A lightweight desktop serial port monitoring application built with Tauri 2 and Leptos (Rust → WASM), featuring real-time data streaming, configurable filters, and auto-detection of USB, Bluetooth, and PCI serial devices.

Scans and lists all available serial ports — USB, Bluetooth, and PCI — with a single click, displaying device type and product name for easy identification.
Streams serial data to a color-coded console with timestamps, auto-scroll, and clear separation between info, data, warning, and error messages — powered by a dedicated native thread and Tauri's event bridge.
Apply offset, length, and character exclusion filters to incoming data in real-time — toggled on or off without interrupting the active serial connection.

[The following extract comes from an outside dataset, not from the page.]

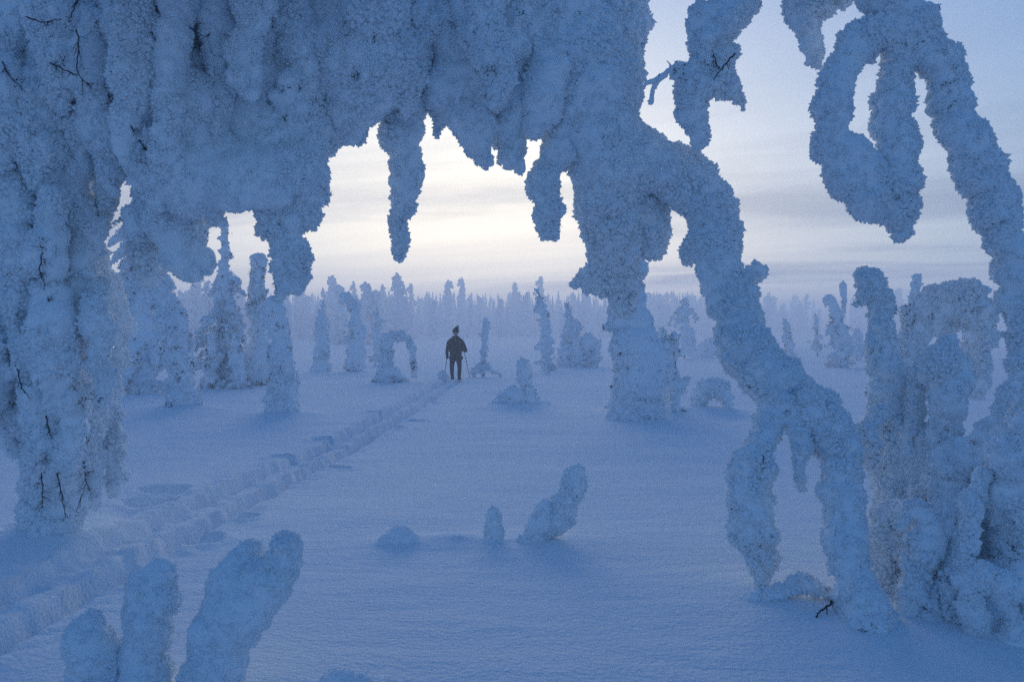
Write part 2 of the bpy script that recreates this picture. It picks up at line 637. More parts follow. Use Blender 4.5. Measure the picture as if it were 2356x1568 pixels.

Fine-tune every serial parameter — baud rate (50 to 921,600), data bits, stop bits, parity mode, and flow control — matching any hardware device's requirements.
Checks for new versions on launch and prompts with a one-click update dialog — powered by Tauri's updater plugin with signed releases distributed through GitHub.
Serial port reading is a blocking operation that must run on a dedicated OS thread, but the Leptos frontend lives in the browser's event loop via WebAssembly. Bridging these two worlds required using Tauri's event system — the backend thread emits events with timestamped data, and the frontend listens reactively. Graceful shutdown uses an atomic flag shared between the main thread and the reader thread.
Serial devices don't always send clean, newline-terminated messages. Data can arrive fragmented across multiple reads or include garbage characters. I implemented a timeout-based buffer flush that accumulates partial data and emits it after a quiet period, ensuring no data is lost while still providing line-by-line output to the console.
The app uses a fixed 800×600 window, but high-DPI displays (125%+ scaling) reduce the effective CSS pixel width below Tailwind's responsive breakpoints — causing the layout to unexpectedly stack vertically. The fix was removing all responsive breakpoints entirely, since the window size is known and constant, and designing purely for the fixed viewport.